Apesar deste incipiente degelo, as duas potências mantêm alguns pontos de fricção em diversos assuntos à margem da NSA. O Brasil, por exemplo, tem que decidir se impõe represálias comerciais contra os EUA por seu contencioso pelos subsídios à produção de algodão. E, no terreno diplomático, Washington gostaria que Brasília abraçasse uma atitude bem mais crítica com a repressão do Governo venezuelano contra os protestos de oposição.

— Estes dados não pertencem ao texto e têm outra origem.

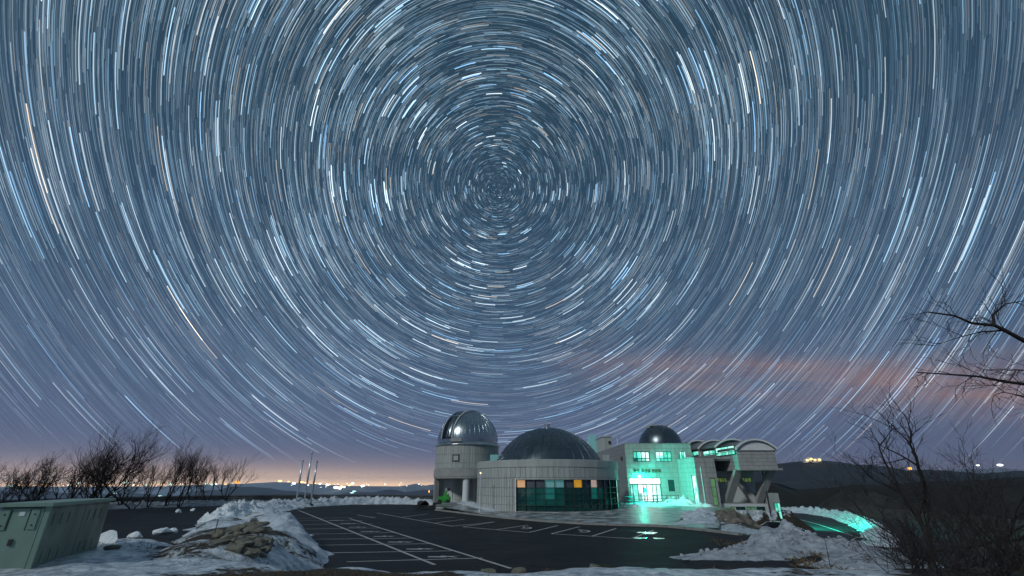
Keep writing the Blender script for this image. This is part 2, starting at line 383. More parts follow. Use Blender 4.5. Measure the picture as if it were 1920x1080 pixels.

Em paralelo às esferas políticas, os empresários de ambos países têm pressionado os dois Governos a deixar para trás o escândalo Snowden e relançar a relação bilateral, conscientes da magnitude e do potencial do vínculo econômico. Segundo os últimos dados do Departamento de Estado, o Brasil é o oitavo parceiro comercial dos EUA, que são os primeiros investidores estrangeiros no gigante emergente; enquanto os EUA são o segundo destino das exportações brasileiras. Em 2012, o intercâmbio comercial bilateral alcançou os 76 bilhões de dólares.